─── Information shown ───

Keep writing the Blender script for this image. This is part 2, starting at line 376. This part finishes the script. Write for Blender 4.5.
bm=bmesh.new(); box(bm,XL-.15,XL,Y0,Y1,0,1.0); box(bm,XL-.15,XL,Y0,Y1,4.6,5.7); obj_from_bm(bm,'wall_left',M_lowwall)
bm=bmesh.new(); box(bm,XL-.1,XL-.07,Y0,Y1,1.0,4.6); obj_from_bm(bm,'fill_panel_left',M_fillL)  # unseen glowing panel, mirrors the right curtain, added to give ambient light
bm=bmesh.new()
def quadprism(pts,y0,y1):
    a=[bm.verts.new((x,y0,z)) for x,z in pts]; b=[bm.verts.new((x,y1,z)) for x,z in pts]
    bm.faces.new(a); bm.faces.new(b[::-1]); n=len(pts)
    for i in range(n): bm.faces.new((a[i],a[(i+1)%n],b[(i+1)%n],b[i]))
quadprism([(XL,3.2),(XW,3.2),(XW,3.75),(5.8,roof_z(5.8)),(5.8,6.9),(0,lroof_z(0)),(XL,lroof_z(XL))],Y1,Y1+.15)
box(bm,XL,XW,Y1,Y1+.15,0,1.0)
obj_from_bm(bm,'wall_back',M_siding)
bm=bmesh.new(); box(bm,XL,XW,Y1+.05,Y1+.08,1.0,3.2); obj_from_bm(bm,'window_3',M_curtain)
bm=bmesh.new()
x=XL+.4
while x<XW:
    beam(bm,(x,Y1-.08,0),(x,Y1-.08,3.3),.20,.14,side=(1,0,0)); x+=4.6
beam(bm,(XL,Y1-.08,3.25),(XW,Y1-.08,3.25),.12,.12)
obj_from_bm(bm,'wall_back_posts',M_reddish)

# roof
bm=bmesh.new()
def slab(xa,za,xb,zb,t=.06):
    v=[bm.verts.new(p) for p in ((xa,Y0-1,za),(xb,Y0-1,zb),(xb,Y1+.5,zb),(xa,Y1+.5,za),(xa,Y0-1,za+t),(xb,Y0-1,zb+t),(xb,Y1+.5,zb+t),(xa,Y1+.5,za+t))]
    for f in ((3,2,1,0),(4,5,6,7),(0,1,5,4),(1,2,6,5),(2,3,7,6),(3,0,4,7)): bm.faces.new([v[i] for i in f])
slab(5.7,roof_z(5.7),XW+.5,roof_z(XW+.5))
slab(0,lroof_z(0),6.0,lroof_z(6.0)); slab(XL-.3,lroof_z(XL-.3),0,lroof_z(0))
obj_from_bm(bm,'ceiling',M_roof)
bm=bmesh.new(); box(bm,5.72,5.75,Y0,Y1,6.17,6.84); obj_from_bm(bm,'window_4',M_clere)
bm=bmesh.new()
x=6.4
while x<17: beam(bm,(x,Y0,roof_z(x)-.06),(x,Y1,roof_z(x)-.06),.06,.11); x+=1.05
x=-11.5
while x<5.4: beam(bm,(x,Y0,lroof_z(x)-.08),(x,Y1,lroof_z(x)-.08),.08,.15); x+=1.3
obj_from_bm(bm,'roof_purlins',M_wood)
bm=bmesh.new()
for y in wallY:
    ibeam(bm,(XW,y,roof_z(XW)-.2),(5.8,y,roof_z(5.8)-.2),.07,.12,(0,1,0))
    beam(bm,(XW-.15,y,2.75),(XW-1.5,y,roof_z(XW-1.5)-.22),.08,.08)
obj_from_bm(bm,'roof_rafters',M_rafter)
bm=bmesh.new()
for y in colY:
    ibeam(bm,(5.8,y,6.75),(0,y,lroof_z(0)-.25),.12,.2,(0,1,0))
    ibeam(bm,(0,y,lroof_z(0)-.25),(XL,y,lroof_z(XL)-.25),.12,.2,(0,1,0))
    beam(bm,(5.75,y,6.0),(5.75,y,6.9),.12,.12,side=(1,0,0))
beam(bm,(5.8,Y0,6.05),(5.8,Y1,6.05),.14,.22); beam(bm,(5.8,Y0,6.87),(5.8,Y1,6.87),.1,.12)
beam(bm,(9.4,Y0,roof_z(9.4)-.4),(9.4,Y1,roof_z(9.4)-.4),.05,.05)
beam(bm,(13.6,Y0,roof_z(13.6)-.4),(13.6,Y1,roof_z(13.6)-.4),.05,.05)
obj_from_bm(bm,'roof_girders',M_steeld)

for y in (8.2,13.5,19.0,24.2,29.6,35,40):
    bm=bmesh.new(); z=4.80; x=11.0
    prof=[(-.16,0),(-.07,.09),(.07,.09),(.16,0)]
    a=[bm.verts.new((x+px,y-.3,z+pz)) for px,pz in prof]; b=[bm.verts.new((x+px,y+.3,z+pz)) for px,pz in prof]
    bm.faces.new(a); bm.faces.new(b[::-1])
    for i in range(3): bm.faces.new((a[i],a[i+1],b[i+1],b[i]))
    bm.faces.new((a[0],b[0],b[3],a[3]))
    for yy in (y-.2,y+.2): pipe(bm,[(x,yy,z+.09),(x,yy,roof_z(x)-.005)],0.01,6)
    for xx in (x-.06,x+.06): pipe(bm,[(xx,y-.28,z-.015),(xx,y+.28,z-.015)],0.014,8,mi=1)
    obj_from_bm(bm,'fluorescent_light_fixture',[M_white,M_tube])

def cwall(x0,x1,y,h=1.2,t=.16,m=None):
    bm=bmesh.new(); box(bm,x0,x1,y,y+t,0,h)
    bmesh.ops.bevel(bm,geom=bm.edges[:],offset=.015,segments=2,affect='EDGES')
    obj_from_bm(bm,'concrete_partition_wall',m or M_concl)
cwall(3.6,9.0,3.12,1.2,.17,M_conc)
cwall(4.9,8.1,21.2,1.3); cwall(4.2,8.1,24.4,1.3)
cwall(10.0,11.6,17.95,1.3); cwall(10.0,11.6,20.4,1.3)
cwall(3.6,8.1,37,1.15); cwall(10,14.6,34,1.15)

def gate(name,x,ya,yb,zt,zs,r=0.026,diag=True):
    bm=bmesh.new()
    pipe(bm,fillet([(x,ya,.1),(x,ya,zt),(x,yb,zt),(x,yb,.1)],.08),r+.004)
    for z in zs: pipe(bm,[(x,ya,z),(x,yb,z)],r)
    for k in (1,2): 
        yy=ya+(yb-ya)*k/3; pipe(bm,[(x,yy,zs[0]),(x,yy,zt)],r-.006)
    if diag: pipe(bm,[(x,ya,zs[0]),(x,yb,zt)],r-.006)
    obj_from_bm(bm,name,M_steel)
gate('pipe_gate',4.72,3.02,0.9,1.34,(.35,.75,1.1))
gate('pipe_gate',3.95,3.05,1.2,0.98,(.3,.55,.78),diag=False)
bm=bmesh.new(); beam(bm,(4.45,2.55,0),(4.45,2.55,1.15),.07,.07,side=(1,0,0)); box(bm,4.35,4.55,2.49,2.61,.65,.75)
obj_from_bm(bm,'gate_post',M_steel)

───

# The request
Using the data above, repeat every line exactly.

# The answer
Keep writing the Blender script for this image. This is part 2, starting at line 376. This part finishes the script. Write for Blender 4.5.
bm=bmesh.new(); box(bm,XL-.15,XL,Y0,Y1,0,1.0); box(bm,XL-.15,XL,Y0,Y1,4.6,5.7); obj_from_bm(bm,'wall_left',M_lowwall)
bm=bmesh.new(); box(bm,XL-.1,XL-.07,Y0,Y1,1.0,4.6); obj_from_bm(bm,'fill_panel_left',M_fillL)  # unseen glowing panel, mirrors the right curtain, added to give ambient light
bm=bmesh.new()
def quadprism(pts,y0,y1):
    a=[bm.verts.new((x,y0,z)) for x,z in pts]; b=[bm.verts.new((x,y1,z)) for x,z in pts]
    bm.faces.new(a); bm.faces.new(b[::-1]); n=len(pts)
    for i in range(n): bm.faces.new((a[i],a[(i+1)%n],b[(i+1)%n],b[i]))
quadprism([(XL,3.2),(XW,3.2),(XW,3.75),(5.8,roof_z(5.8)),(5.8,6.9),(0,lroof_z(0)),(XL,lroof_z(XL))],Y1,Y1+.15)
box(bm,XL,XW,Y1,Y1+.15,0,1.0)
obj_from_bm(bm,'wall_back',M_siding)
bm=bmesh.new(); box(bm,XL,XW,Y1+.05,Y1+.08,1.0,3.2); obj_from_bm(bm,'window_3',M_curtain)
bm=bmesh.new()
x=XL+.4
while x<XW:
    beam(bm,(x,Y1-.08,0),(x,Y1-.08,3.3),.20,.14,side=(1,0,0)); x+=4.6
beam(bm,(XL,Y1-.08,3.25),(XW,Y1-.08,3.25),.12,.12)
obj_from_bm(bm,'wall_back_posts',M_reddish)

# roof
bm=bmesh.new()
def slab(xa,za,xb,zb,t=.06):
    v=[bm.verts.new(p) for p in ((xa,Y0-1,za),(xb,Y0-1,zb),(xb,Y1+.5,zb),(xa,Y1+.5,za),(xa,Y0-1,za+t),(xb,Y0-1,zb+t),(xb,Y1+.5,zb+t),(xa,Y1+.5,za+t))]
    for f in ((3,2,1,0),(4,5,6,7),(0,1,5,4),(1,2,6,5),(2,3,7,6),(3,0,4,7)): bm.faces.new([v[i] for i in f])
slab(5.7,roof_z(5.7),XW+.5,roof_z(XW+.5))
slab(0,lroof_z(0),6.0,lroof_z(6.0)); slab(XL-.3,lroof_z(XL-.3),0,lroof_z(0))
obj_from_bm(bm,'ceiling',M_roof)
bm=bmesh.new(); box(bm,5.72,5.75,Y0,Y1,6.17,6.84); obj_from_bm(bm,'window_4',M_clere)
bm=bmesh.new()
x=6.4
while x<17: beam(bm,(x,Y0,roof_z(x)-.06),(x,Y1,roof_z(x)-.06),.06,.11); x+=1.05
x=-11.5
while x<5.4: beam(bm,(x,Y0,lroof_z(x)-.08),(x,Y1,lroof_z(x)-.08),.08,.15); x+=1.3
obj_from_bm(bm,'roof_purlins',M_wood)
bm=bmesh.new()
for y in wallY:
    ibeam(bm,(XW,y,roof_z(XW)-.2),(5.8,y,roof_z(5.8)-.2),.07,.12,(0,1,0))
    beam(bm,(XW-.15,y,2.75),(XW-1.5,y,roof_z(XW-1.5)-.22),.08,.08)
obj_from_bm(bm,'roof_rafters',M_rafter)
bm=bmesh.new()
for y in colY:
    ibeam(bm,(5.8,y,6.75),(0,y,lroof_z(0)-.25),.12,.2,(0,1,0))
    ibeam(bm,(0,y,lroof_z(0)-.25),(XL,y,lroof_z(XL)-.25),.12,.2,(0,1,0))
    beam(bm,(5.75,y,6.0),(5.75,y,6.9),.12,.12,side=(1,0,0))
beam(bm,(5.8,Y0,6.05),(5.8,Y1,6.05),.14,.22); beam(bm,(5.8,Y0,6.87),(5.8,Y1,6.87),.1,.12)
beam(bm,(9.4,Y0,roof_z(9.4)-.4),(9.4,Y1,roof_z(9.4)-.4),.05,.05)
beam(bm,(13.6,Y0,roof_z(13.6)-.4),(13.6,Y1,roof_z(13.6)-.4),.05,.05)
obj_from_bm(bm,'roof_girders',M_steeld)

for y in (8.2,13.5,19.0,24.2,29.6,35,40):
    bm=bmesh.new(); z=4.80; x=11.0
    prof=[(-.16,0),(-.07,.09),(.07,.09),(.16,0)]
    a=[bm.verts.new((x+px,y-.3,z+pz)) for px,pz in prof]; b=[bm.verts.new((x+px,y+.3,z+pz)) for px,pz in prof]
    bm.faces.new(a); bm.faces.new(b[::-1])
    for i in range(3): bm.faces.new((a[i],a[i+1],b[i+1],b[i]))
    bm.faces.new((a[0],b[0],b[3],a[3]))
    for yy in (y-.2,y+.2): pipe(bm,[(x,yy,z+.09),(x,yy,roof_z(x)-.005)],0.01,6)
    for xx in (x-.06,x+.06): pipe(bm,[(xx,y-.28,z-.015),(xx,y+.28,z-.015)],0.014,8,mi=1)
    obj_from_bm(bm,'fluorescent_light_fixture',[M_white,M_tube])

def cwall(x0,x1,y,h=1.2,t=.16,m=None):
    bm=bmesh.new(); box(bm,x0,x1,y,y+t,0,h)
    bmesh.ops.bevel(bm,geom=bm.edges[:],offset=.015,segments=2,affect='EDGES')
    obj_from_bm(bm,'concrete_partition_wall',m or M_concl)
cwall(3.6,9.0,3.12,1.2,.17,M_conc)
cwall(4.9,8.1,21.2,1.3); cwall(4.2,8.1,24.4,1.3)
cwall(10.0,11.6,17.95,1.3); cwall(10.0,11.6,20.4,1.3)
cwall(3.6,8.1,37,1.15); cwall(10,14.6,34,1.15)

def gate(name,x,ya,yb,zt,zs,r=0.026,diag=True):
    bm=bmesh.new()
    pipe(bm,fillet([(x,ya,.1),(x,ya,zt),(x,yb,zt),(x,yb,.1)],.08),r+.004)
    for z in zs: pipe(bm,[(x,ya,z),(x,yb,z)],r)
    for k in (1,2): 
        yy=ya+(yb-ya)*k/3; pipe(bm,[(x,yy,zs[0]),(x,yy,zt)],r-.006)
    if diag: pipe(bm,[(x,ya,zs[0]),(x,yb,zt)],r-.006)
    obj_from_bm(bm,name,M_steel)
gate('pipe_gate',4.72,3.02,0.9,1.34,(.35,.75,1.1))
gate('pipe_gate',3.95,3.05,1.2,0.98,(.3,.55,.78),diag=False)
bm=bmesh.new(); beam(bm,(4.45,2.55,0),(4.45,2.55,1.15),.07,.07,side=(1,0,0)); box(bm,4.35,4.55,2.49,2.61,.65,.75)
obj_from_bm(bm,'gate_post',M_steel)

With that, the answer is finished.